Mehran
Mehran was born as Mahnoush, a girl. Her mother decided to raise her as a bacha posh: a girl posing as a boy, giving a boy’s name, and answering only to Mehran, not her birth name. This unusual decision is deemed necessary in some families when the marital union fails to produce a son, especially when it has been successful in producing more than one daughter. The reasoning—whether actually reasonable or not—behind this decision has to do entirely with perception. That perception is that a family without a male offspring is somehow weaker of subject to greater vulnerability. And when Mahnoush begins reaching puberty? Simple: she changes back into a girl.
Azita
Azita is Mehran’s mother. She was also raised as a bacha posh.
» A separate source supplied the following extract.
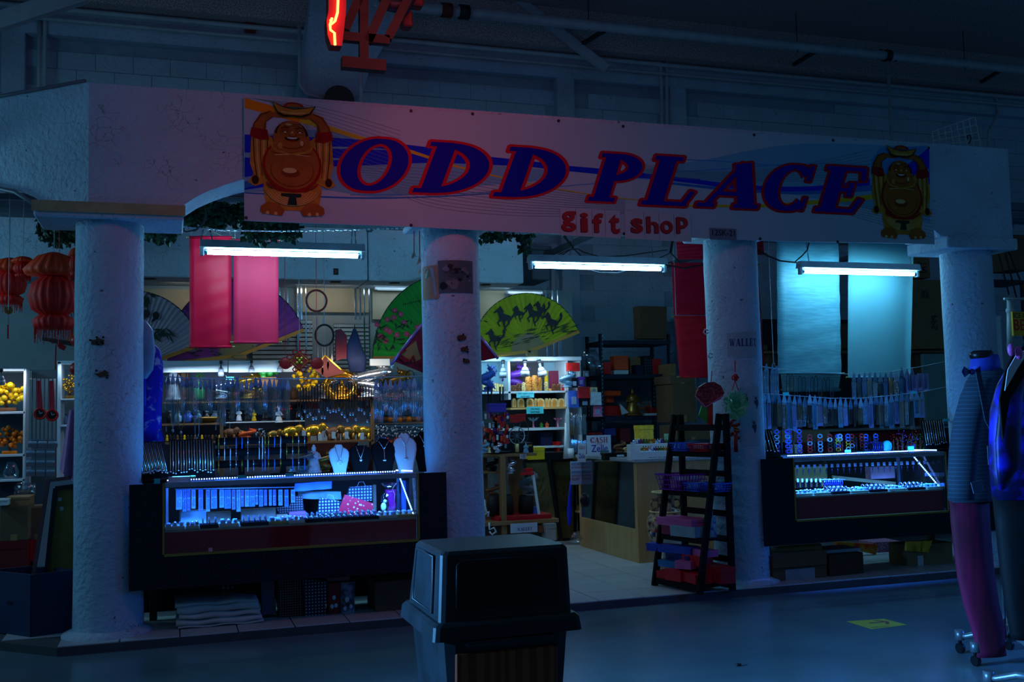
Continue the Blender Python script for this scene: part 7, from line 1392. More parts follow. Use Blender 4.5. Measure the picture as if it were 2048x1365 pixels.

She grew up to become a female member of the new Afghanistan parliament created in the wake of the American invasion following the attacks of September 11, 2001. The defeat of the Taliban has allowed her to enjoy four years as a representative of the most rural populace of her home. So beloved is she by her constituents that she earns the nicknamed “Lioness of Badghis.” The mother of four daughters, it is her youngest that she chooses to raise as a bacha posh.
Dr. Fareiba
Dr. Fareiba has also earned herself a nickname: “the Son Maker.” She is herself lucky enough to have produced three sons, but enjoys a fine reputation for understanding the intricacies involves among those not so fortunate. She also has a daughter and fully understands the system which mandates that she will eventually be sent off into a marriage in which she becomes utterly submissive to the rule of her husband. Her “ability” to make sons revolves around a system based on a rigid dietary regimen, some non-scientifically based potions, and advice on using certain sexual positions invested with claims to manipulate the sex of the offspring resulting from the encounter.
Niima
Niima is a ten-year-old girl who lives under the bacha posh name Abdul Mateen. She is a good, but silent worker in a shop responsible for climbing to top shelves to retrieve items. For her labor, she brings home about $1.30 a day in income upon which her mother and seven sisters rely simply to help cover necessities. It is difficult pulling off the deception of being Abdul, however, because though she sports a boy’s haircut, frame, and strength, her voice is all girl. Adding to the problem is that Niima would prefer to be all girl, all the time.
Shukria
As Azita points out, once puberty hits, most bacha posh boys simply transform back into girls full time. Shukria is an example that this is not always the case. She is told horror stories about what happens to women on their wedding night and is almost driven to edge of anxiety by the nightmare of what to expect. Once the event come and goes, however, her anxiety revolves around something entirely different: the feeling that she should have been the one with the penis. For Shukria had actually continued living as a boy into young adulthood, faking an existence to much of the outside world that she was a man right up to month before that wedding night finally arrived.